The twenty first century is a century of invention and innovation. It belongs to the companies that are constantly at the cutting edge of innovation in their industries.

One thing most people don’t realize, however, is that invention and innovation doesn’t have to involve an R&D department. It doesn’t have to involve making something completely new.

One of the easiest ways to innovate is to take what is already in existence and improve it. You can redefine it or reinvent it to create something new and better.

A good example of this is what Chrysler did to the family station wagon in the eighties. They realized that baby boomers required a car that had substantial family room but which at the same time would look different from what their parents had driven.

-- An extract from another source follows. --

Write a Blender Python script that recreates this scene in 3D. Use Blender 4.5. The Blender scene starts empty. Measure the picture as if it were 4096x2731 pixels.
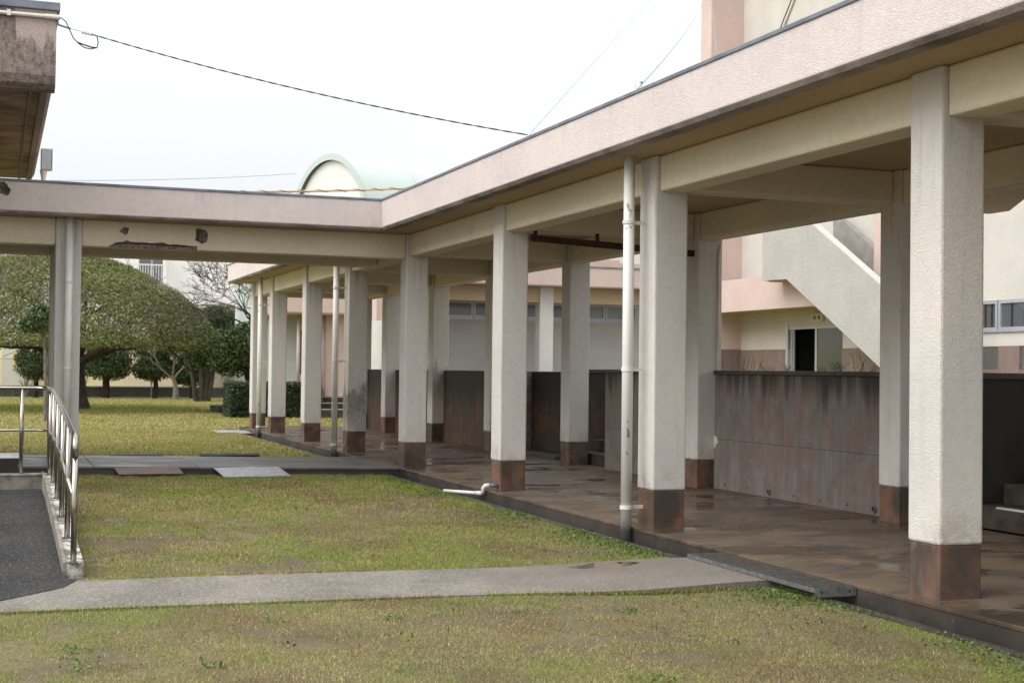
import bpy, bmesh, math, random
import numpy as np
from mathutils import Vector, Matrix
random.seed(7); rng = np.random.default_rng(7)
S = bpy.context.scene
R = math.radians
# ------------------------------------------------------------------ camera
YAW, PITCH, ROLL, HEYE = R(20.0935), R(1.168), R(0.6905), 1.4
fw = Vector((math.sin(YAW)*math.cos(PITCH), math.cos(YAW)*math.cos(PITCH), math.sin(PITCH)))
r0 = Vector((math.cos(YAW), -math.sin(YAW), 0)); u0 = r0.cross(fw)
rr = r0*math.cos(ROLL)+u0*math.sin(ROLL); uu = u0*math.cos(ROLL)-r0*math.sin(ROLL)
cd = bpy.data.cameras.new('camera'); cam = bpy.data.objects.new('camera', cd); S.collection.objects.link(cam)
m3 = Matrix((rr, uu, -fw)).transposed()
cam.matrix_world = Matrix.Translation((0, 0, HEYE)) @ m3.to_4x4()
cd.sensor_width = 36; cd.lens = 49.637; cd.dof.use_dof = True; cd.dof.focus_distance = 11.5; cd.dof.aperture_fstop = 8; cd.clip_end = 3000; cd.clip_start = .1
S.camera = cam
# ------------------------------------------------------------------ world, sun, exposure
SUN_EL, SUN_AZ = R(47), R(-102)          # azimuth clockwise from +Y: sun behind cloud, to the left and a little behind
w = bpy.data.worlds.new('World'); S.world = w; w.use_nodes = True
nt = w.node_tree; nt.nodes.clear()
out = nt.nodes.new('ShaderNodeOutputWorld'); bg = nt.nodes.new('ShaderNodeBackground')
sky = nt.nodes.new('ShaderNodeTexSky'); sky.sky_type = 'NISHITA'; sky.sun_disc = False
sky.sun_elevation = SUN_EL; sky.sun_rotation = SUN_AZ; sky.air_density = 1; sky.dust_density = 4; sky.ozone_density = 1
hs = nt.nodes.new('ShaderNodeHueSaturation'); hs.inputs['Saturation'].default_value = .18
tc = nt.nodes.new('ShaderNodeTexCoord'); nz = nt.nodes.new('ShaderNodeTexNoise')
nz.inputs['Scale'].default_value = 2.2; nz.inputs['Detail'].default_value = 5; nz.inputs['Distortion'].default_value = .4
rp = nt.nodes.new('ShaderNodeValToRGB'); rp.color_ramp.elements[0].position = .38; rp.color_ramp.elements[1].position = .68
rp.color_ramp.elements[0].color = (.90, .935, .965, 1); rp.color_ramp.elements[1].color = (1.08, 1.08, 1.075, 1)
mx = nt.nodes.new('ShaderNodeMix'); mx.data_type = 'RGBA'; mx.inputs[0].default_value = .72
L = nt.links.new
L(tc.outputs['Generated'], nz.inputs['Vector']); L(nz.outputs['Fac'], rp.inputs['Fac'])
sz = nt.nodes.new('ShaderNodeSeparateXYZ'); L(tc.outputs['Generated'], sz.inputs[0])
gr = nt.nodes.new('ShaderNodeMapRange'); gr.inputs[1].default_value = 0; gr.inputs[2].default_value = 1; gr.inputs[3].default_value = 6.3; gr.inputs[4].default_value = 17.5
L(sz.outputs[2], gr.inputs[0])
vm = nt.nodes.new('ShaderNodeVectorMath'); vm.operation = 'SCALE'; L(rp.outputs[0], vm.inputs[0]); L(gr.outputs[0], vm.inputs['Scale'])
L(sky.outputs[0], hs.inputs['Color']); L(hs.outputs[0], mx.inputs[6]); L(vm.outputs[0], mx.inputs[7])
L(mx.outputs[2], bg.inputs['Color']); bg.inputs['Strength'].default_value = .09
L(bg.outputs[0], out.inputs['Surface'])
sd = bpy.data.lights.new('sun', 'SUN'); sd.energy = 1.3; sd.angle = R(50); sd.color = (1, .985, .955)
sun = bpy.data.objects.new('sun', sd); S.collection.objects.link(sun)
sdir = Vector((math.sin(SUN_AZ)*math.cos(SUN_EL), math.cos(SUN_AZ)*math.cos(SUN_EL), math.sin(SUN_EL)))
sun.rotation_euler = sdir.to_track_quat('Z', 'Y').to_euler(); sun.location = (-20, -10, 30)
S.view_settings.view_transform = 'Standard'; S.view_settings.look = 'None'
S.view_settings.exposure = 0.8; S.view_settings.gamma = 1; S.view_settings.use_curve_mapping = False
S.cycles.max_bounces = 10; S.cycles.diffuse_bounces = 6; S.cycles.glossy_bounces = 3; S.cycles.transparent_max_bounces = 12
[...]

That’s when Chrysler introduced the Dodge Caravan, which created a new automotive category – the minivan. Chrysler dominated this new category for the next quarter of a century. This innovation combined two insights:

  1. Baby boomers needed their own car.
  2. This car couldn’t look like what had existed before because no one wants to look or act like their parents.

Through such redefinition and reinvention of existing paradigms, companies such as Chrysler have survived and thrived. On the other hand, companies like Toshiba and Maytag, which were complacent, paid the price.

In the past, reinvention was an option. In the twenty first century, it is an imperative. It is either do it or die.

Foresight will enable you to determine what areas of your business or your product you can reinvent or redefine in order to remain relevant.

WRAPPING UP

If you got one thing from this article, let it be that change is inevitable in the twenty first century, which means that you can’t be comfortable, even when things seem to be going well. Always be paranoid.

Always ask yourself questions like: What if? What could happen next? What threat am I not seeing? What problem am I not solving? How can I respond to changing customer needs?

Only through this sort of vigilance will you be able to anticipate the future and ensure that your company will survive when change comes around.